Pour Frédéric Durand, président du groupe Front de gauche au conseil municipal, « c’est typiquement le genre de culture que Delannoy ne supporte pas, il en fait une question idéologique ». Récemment, l’ancien « pucier » devenu maire aurait très peu goûté l’installation éphémère du duo d’artistes de rue Boijeot-Renauld : une « supérette » où le public pouvait vendre absolument tout ce qu’il voulait.

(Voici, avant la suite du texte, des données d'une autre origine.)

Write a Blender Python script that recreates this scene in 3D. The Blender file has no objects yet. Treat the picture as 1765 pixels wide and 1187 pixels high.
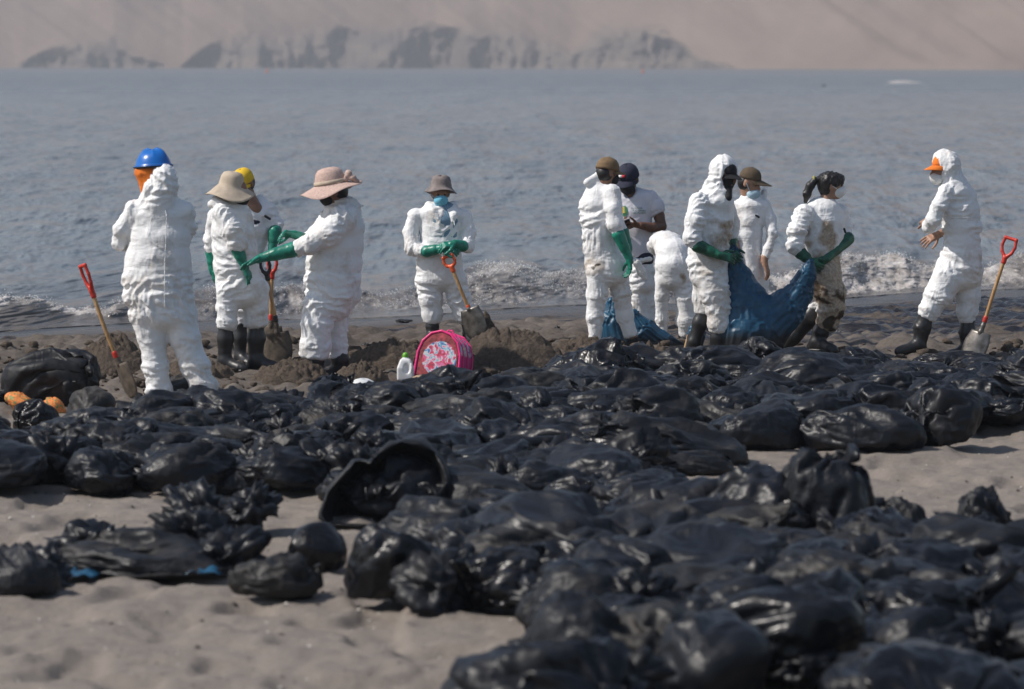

Même une barrette de shit ? La rumeur a enflé et, le 6 octobre, vingt policiers ont débarqué, sans crier gare, avec leurs chiens renifleurs, afin de dénicher la substance coupable – en vain.

« William Delannoy est plus à l’aise avec l’idée de faire du logement de luxe qu’avec l’idée de soutenir la culture », présume Jean-Louis Péru, l’avocat de l’association, qui rappelle que le maire est un récidiviste. La fin du sympathique festival Jazz à puces, c’est lui. Tout comme cette abracadabrantesque histoire de statues d’artistes à la renommée internationale acquises durant les précédentes mandatures, et que le maire refuse désormais d’entretenir. « D’ailleurs, pointe l’avocat, si Delannoy tenait tant que cela à son conservatoire, il aurait déjà envoyé quelqu’un, ne serait-ce que pour observer les sols. La ville va devoir expliquer devant le juge pourquoi elle a besoin du terrain dès 2018 alors que le conseil municipal n’a toujours pas voté les travaux. » Des travaux de transformation de Mains d’œuvres qui coûteraient plus cher que de faire sortir de terre un nouveau bâtiment…

En attendant, occuper les lieux n’a rien d’illégal, souligne Jean-Louis Péru, qui espère pouvoir gagner un an de rab grâce à la procédure judiciaire. Si ce n’est la victoire finale, il y aura en tout cas d’ici là bien des choses à fêter. Les 17 ans de Mains d’œuvres, début décembre, qui promettent de faire le plein. Quant à la date fatidique du 31 au soir, elle sera dignement célébrée par un « rébellion (sic) du Jour de l’an ». Embrassades émues garanties à minuit.

[1] Contacté à plusieurs reprises par Politis, William Delannoy n’a pas souhaité donner suite à nos demandes d’interview.